Not Your Average Joes
Industry: Restaurant Chain
Revenue: $50M+
Location: Boston, Mass
Client Background:
- Not Your Average Joe’s is a fifteen-unit Boston area casual dining chain (competitive to multi-billion dollar national chains like Chili’s, Applebee’s, and TGI Friday’s) with systemwide sales near $50 million and known for its “Creative Casual Cuisine.”
Business Situation:
- Sales of three “troubled” units had historically lagged the remaining system and decisions on whether to extend leases would be due.
- Restaurant sales in general and the casual dining segment in particular were slow in the summer of 2009.
- The units’ long standing negative historical trends meant it was important to be aggressive and avoid eventually looking back and wondering if more could have been done.
OneAccord Solution:
- Worked with the CEO, company marketer, senior management team, and the unit management teams, creating three, three-phase, location specific, short term programs to profitably build sales while strengthening the brand itself.
- Focused on driving not only trial visits, but also repeat visits to get new customers into the “Not Your Average Joe’s” habit.

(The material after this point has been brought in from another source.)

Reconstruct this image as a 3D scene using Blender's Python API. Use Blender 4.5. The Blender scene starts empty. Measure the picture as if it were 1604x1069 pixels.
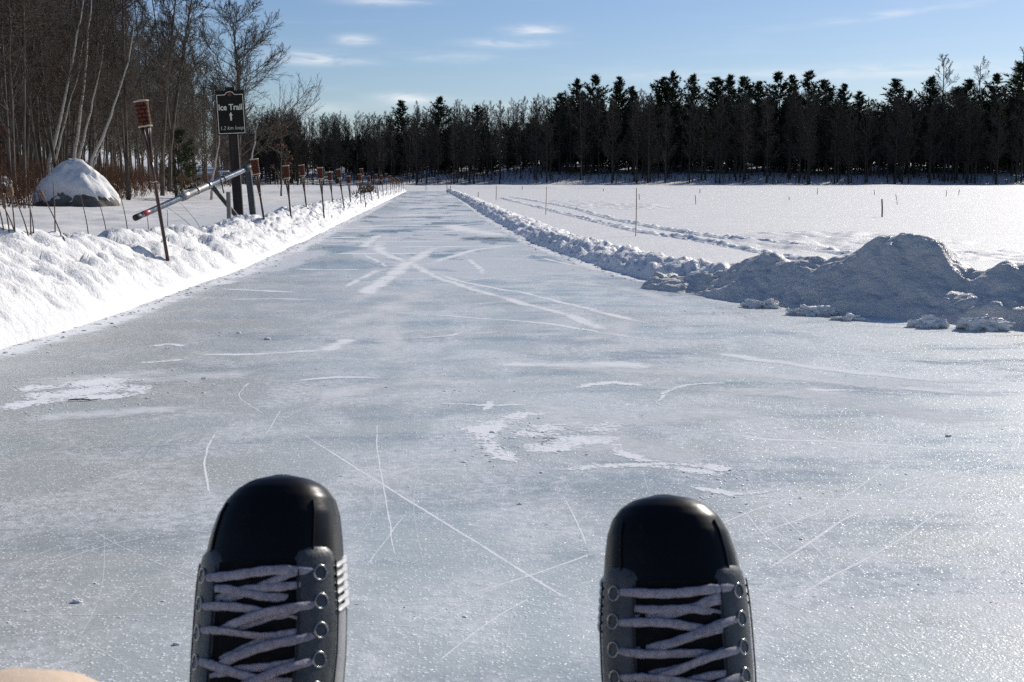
import bpy, math, random
import numpy as np
from mathutils import Vector, Matrix

random.seed(5)
R_ = math.radians
SC = bpy.context.scene
COL = SC.collection
F_, CX, CY, VH = 1850.0, 802.0, 534.5, 284.0
PITCH = math.atan((CY - VH) / F_)
YAW = math.atan(134 * math.cos(PITCH) / F_)
CAM = np.array([0, 0, 1.0])
SUN_AZ, SUN_EL = R_(42), R_(29)          # to the right of the trail direction

# ------------------------------------------------------------------ camera
cam_d = bpy.data.cameras.new('camera'); cam = bpy.data.objects.new('camera', cam_d); COL.objects.link(cam)
cam.location = CAM; cam.rotation_euler = (R_(90) - PITCH, 0, -YAW)
cam_d.sensor_width = 36; cam_d.lens = 36 * F_ / 1604
cam_d.clip_start = 0.02; cam_d.clip_end = 3000
cam_d.dof.use_dof = True; cam_d.dof.focus_distance = 13; cam_d.dof.aperture_fstop = 30
SC.camera = cam
ROT = np.array(cam.rotation_euler.to_matrix())

def ray(u, v):
    d = np.array([u - CX, -(v - CY), -F_]); d = ROT @ d
    return d / d[1]
def at(u, v, y):                                       # the point on the sight line at depth y
    return CAM + ray(u, v) * y
def gp(u, v, z=0.0):                                   # the point on the plane z
    d = ray(u, v); return CAM + d * ((z - 1.0) / d[2])

# ------------------------------------------------------------------ noise
def _h(ix, iy, s):
    ix = ix.astype(np.int64); iy = iy.astype(np.int64)
    n = (ix * 374761393 + iy * 668265263 + s * 2147483647) & 0xffffffff
    n = ((n ^ (n >> 13)) * 1274126177) & 0xffffffff
    n = ((n ^ (n >> 15)) * 2246822519) & 0xffffffff
    return ((n ^ (n >> 16)) & 0xffffff) / float(0xffffff)
def vn(x, y, s=0):
    x = np.asarray(x, float); y = np.asarray(y, float)
    ix = np.floor(x); iy = np.floor(y); fx = x - ix; fy = y - iy
    fx = fx * fx * fx * (fx * (fx * 6 - 15) + 10); fy = fy * fy * fy * (fy * (fy * 6 - 15) + 10)
    a = _h(ix, iy, s); b = _h(ix + 1, iy, s); c = _h(ix, iy + 1, s); d = _h(ix + 1, iy + 1, s)
    return (a + (b - a) * fx) * (1 - fy) + (c + (d - c) * fx) * fy - .5
def fbm(x, y, o=4, s=0):
    t = 0; a = 1.
    for k in range(o):
        c, n = math.cos(.6 * k), math.sin(.6 * k)
        t = t + a * vn((x * c - y * n) * 2 ** k + 7.3 * k, (x * n + y * c) * 2 ** k - 3.1 * k, s + k); a *= .5
    return t
def lumps(x, y, s=0):                                  # rounded clods
    x = np.asarray(x, float); y = np.asarray(y, float)
    ix = np.floor(x); iy = np.floor(y); best = np.zeros(np.broadcast(x, y).shape)
    for dx in (-1, 0, 1):
        for dy in (-1, 0, 1):
            cx = ix + dx; cy = iy + dy
            px = cx + .5 + .8 * (_h(cx, cy, s) - .5); py = cy + .5 + .8 * (_h(cx, cy, s + 9) - .5)
            r = .35 + .45 * _h(cx, cy, s + 17)
            q = 1 - ((x - px) ** 2 + (y - py) ** 2) / (r * r)
            best = np.maximum(best, np.sqrt(np.clip(q, 0, 1)) * r)
    return best
def sst(a, b, x):
    t = np.clip((x - a) / (b - a), 0, 1); return t * t * (3 - 2 * t)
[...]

- Gave full consideration to existing consumer research, explored relevant secondary research and market by market demographics, and evaluated existing menu development plans.
- Visited each restaurant to interview the General Manager and comprehend attributes as well as location specific challenges and opportunities (traffic and commuter patterns, visibility, daypart sales patterns, staff strengths).
- Involved and motivated each restaurant team
Engagement Highlights:
- Engagement lasted from May through August, 2009 with a one month ramp up and three months of execution.
- Focus was on building the brand and the customer experience.
- Full program was reviewed by the senior management team before rolling out to each store manager.
Program was divided into three phases:
- Phase I used external sampling, prints and direct mail promotions to new customers and email blasts to current customers. All value focused promotions created bundled menu items and avoided perceptions of direct discounts.
- Promotions focused on key business dayparts: lunch, after work refreshments, dinner, and take out while reinforcing restaurant locations.
- Location specific opportunities were leveraged: commuter trains, malls, auto and pedestrian traffic, visibility options, offices, and in store communications.
- Phase II created a “Customer Appreciation Week” in which all customers were treated like new customers and given New Customer packets to encourage return visits.
- Phase III was a limited reinforcement of Phase I was also supporting a special menu roll out featuring recipes using local farmers and vendors.
- Result metrics were monitored and reported on weekly, and restaurant General Managers were contacted frequently.
Results:
- Twelve weeks after the program started, the three restaurant sales improved by more than + 6% against a pre-program decline of -5%, or approximately 11+% percentage point sales trend shift.
- After adjusting for all program related costs, net profits virtually doubled the incremental investment.